Biden keeps Trump’s refugee cap in place amid migrant surge

President Joe Biden directed the federal government to accelerate processing of refugees, but didn’t lift the historically low ceiling set by former President Donald Trump amid a surge of migrants at the U.S.-Mexico border.

Biden’s order reallocates refugee slots to make them more readily available to people living in hot spots abroad, according to a senior administration official.

The Friday announcement came amid pressure from human-rights groups and some Democrats, who called on Biden to fulfill a pledge to raise the cap to 62,500 for the second half of the fiscal year. In his last year in office, Trump set the cap at 15,000 the lowest number since Congress passed the Refugee Act in 1980.
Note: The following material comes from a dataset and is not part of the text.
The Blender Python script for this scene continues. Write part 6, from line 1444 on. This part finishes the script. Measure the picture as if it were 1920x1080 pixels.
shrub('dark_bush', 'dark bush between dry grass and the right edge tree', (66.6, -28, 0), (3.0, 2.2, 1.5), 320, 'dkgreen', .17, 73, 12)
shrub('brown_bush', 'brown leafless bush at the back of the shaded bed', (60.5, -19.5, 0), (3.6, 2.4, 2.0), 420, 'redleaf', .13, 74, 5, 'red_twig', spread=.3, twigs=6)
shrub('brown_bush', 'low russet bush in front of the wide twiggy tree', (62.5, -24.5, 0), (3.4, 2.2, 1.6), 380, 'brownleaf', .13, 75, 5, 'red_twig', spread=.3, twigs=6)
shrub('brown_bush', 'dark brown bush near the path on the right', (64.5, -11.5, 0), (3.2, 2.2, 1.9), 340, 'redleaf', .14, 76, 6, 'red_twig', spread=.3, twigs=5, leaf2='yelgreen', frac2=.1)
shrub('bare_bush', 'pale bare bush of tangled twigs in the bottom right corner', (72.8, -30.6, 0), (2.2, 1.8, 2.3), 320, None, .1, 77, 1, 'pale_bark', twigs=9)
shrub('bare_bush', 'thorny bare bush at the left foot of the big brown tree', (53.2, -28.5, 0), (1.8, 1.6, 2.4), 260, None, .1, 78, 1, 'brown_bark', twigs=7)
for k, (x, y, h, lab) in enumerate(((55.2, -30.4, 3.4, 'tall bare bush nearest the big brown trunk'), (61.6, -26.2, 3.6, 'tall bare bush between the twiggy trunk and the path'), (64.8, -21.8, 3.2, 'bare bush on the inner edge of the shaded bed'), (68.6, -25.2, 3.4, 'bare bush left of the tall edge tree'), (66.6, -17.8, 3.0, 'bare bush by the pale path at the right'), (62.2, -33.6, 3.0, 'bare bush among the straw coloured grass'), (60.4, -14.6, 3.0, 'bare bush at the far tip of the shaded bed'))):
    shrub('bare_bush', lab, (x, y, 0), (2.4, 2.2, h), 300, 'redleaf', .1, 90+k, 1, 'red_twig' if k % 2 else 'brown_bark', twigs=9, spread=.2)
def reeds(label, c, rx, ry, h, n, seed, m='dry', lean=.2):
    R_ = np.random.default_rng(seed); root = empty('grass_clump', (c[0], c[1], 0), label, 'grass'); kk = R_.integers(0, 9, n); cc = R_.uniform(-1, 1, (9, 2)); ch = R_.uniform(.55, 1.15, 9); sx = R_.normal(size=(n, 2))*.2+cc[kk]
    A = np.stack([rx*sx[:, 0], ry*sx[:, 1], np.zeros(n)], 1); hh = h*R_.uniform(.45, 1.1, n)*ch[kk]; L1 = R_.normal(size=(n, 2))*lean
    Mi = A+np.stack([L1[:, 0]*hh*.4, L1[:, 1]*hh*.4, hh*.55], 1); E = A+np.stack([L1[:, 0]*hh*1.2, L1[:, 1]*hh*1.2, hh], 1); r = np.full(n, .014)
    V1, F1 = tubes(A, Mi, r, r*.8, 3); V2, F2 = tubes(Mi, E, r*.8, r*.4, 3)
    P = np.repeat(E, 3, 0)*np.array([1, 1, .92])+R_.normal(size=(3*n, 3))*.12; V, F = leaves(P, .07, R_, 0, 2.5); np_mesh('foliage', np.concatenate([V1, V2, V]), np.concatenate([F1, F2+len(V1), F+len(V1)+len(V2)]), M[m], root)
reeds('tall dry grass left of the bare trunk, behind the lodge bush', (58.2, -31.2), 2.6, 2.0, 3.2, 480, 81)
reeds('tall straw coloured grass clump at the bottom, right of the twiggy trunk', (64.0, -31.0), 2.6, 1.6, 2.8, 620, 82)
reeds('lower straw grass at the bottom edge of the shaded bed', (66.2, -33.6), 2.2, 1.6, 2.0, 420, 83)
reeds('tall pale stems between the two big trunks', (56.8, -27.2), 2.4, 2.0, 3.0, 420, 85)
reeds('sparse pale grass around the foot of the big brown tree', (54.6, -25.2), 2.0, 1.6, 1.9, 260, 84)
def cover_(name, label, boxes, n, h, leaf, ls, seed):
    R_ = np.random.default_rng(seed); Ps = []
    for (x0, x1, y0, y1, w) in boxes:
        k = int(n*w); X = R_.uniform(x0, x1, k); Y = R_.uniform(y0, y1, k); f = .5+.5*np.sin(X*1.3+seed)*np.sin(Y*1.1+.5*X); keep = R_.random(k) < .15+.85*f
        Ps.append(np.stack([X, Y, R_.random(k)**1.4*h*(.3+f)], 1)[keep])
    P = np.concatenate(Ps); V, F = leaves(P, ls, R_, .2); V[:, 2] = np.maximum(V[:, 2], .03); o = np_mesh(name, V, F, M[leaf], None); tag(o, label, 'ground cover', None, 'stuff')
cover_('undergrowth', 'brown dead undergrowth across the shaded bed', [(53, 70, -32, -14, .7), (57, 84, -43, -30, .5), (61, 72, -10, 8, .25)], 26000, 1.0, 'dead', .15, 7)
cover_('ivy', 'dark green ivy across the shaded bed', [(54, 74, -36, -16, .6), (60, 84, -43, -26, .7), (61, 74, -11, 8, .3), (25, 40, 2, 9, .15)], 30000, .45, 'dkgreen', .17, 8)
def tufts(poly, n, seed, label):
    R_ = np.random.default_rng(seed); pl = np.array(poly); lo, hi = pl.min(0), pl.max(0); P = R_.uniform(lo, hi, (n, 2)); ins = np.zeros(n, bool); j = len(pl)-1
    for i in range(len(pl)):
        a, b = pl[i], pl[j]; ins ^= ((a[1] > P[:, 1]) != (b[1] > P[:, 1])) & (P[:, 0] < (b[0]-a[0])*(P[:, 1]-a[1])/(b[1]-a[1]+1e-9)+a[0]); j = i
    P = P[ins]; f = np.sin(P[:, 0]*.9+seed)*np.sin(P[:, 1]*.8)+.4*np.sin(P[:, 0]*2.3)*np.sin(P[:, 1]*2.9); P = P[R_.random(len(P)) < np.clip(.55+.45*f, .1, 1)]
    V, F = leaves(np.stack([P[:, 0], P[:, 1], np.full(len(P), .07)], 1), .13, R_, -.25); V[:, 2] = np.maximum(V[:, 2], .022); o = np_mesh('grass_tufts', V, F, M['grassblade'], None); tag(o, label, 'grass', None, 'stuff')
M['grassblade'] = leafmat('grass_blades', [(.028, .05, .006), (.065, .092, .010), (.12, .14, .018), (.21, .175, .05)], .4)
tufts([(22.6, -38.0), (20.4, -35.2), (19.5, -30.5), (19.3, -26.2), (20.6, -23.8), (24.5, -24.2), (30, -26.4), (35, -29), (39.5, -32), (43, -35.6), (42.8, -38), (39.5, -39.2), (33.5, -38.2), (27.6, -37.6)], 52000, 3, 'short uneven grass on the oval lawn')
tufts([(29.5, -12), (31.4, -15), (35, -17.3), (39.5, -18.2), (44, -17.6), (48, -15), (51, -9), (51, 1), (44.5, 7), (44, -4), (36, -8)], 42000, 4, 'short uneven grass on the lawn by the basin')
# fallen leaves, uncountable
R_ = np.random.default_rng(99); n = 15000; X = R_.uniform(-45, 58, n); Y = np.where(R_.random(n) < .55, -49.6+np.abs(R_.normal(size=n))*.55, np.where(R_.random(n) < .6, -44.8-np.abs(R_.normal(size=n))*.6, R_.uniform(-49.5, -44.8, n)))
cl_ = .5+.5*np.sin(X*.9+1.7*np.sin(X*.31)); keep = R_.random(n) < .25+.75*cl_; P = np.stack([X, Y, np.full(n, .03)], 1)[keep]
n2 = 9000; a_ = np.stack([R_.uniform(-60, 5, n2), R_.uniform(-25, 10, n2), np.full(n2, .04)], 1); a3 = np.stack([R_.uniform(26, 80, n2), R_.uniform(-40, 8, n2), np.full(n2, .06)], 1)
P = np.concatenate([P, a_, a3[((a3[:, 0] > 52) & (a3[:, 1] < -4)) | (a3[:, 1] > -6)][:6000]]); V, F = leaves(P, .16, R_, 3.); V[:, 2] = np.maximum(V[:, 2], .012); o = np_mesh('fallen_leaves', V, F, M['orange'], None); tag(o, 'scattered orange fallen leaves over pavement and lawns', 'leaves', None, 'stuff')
Some expressed concern Biden delayed the increase for weeks due to the political crisis surrounding the influx of migrants at the southwest border.

Representative Ilhan Omar, a former refugee, sent a letter to Biden this week along with other Democratic lawmakers that said until the president officials lifts the cap, “our refugee policy remains unacceptably draconian and discriminatory.”
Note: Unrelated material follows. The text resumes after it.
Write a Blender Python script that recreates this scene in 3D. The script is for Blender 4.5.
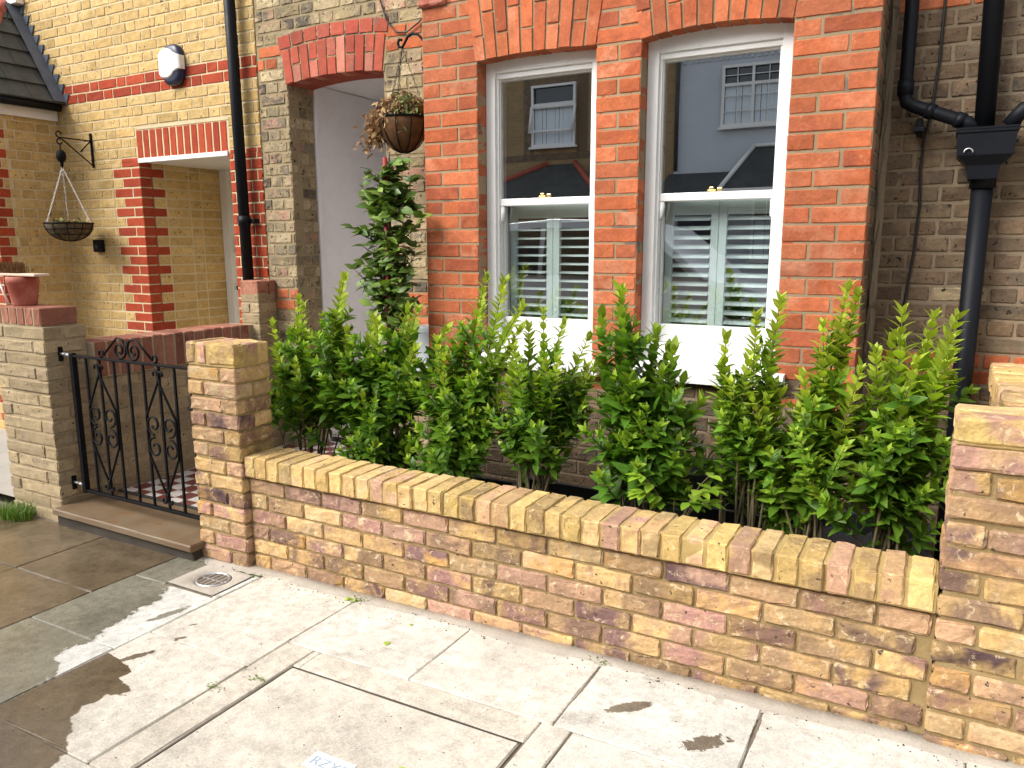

The U.S. in March saw the highest number of apprehensions at the border in almost two decades, including a record number of children and teens traveling alone.

The situation at the border, which involves migrants seeking asylum, is not directly related to the refugee program, under which people apply overseas to resettle in the U.S. But White House Press Secretary Jen Psaki said Friday that the hold-up was in part due to capacity issues at the Office of Refugee Resettlement, which both handles refugees admissions and sheltering children and teen migrants traveling alone.

“It took us some time to see and evaluate how ineffective, or how trashed in some ways, the refugee processing system had become. And so we had to rebuild some of those muscles and put it back in place,” Psaki said.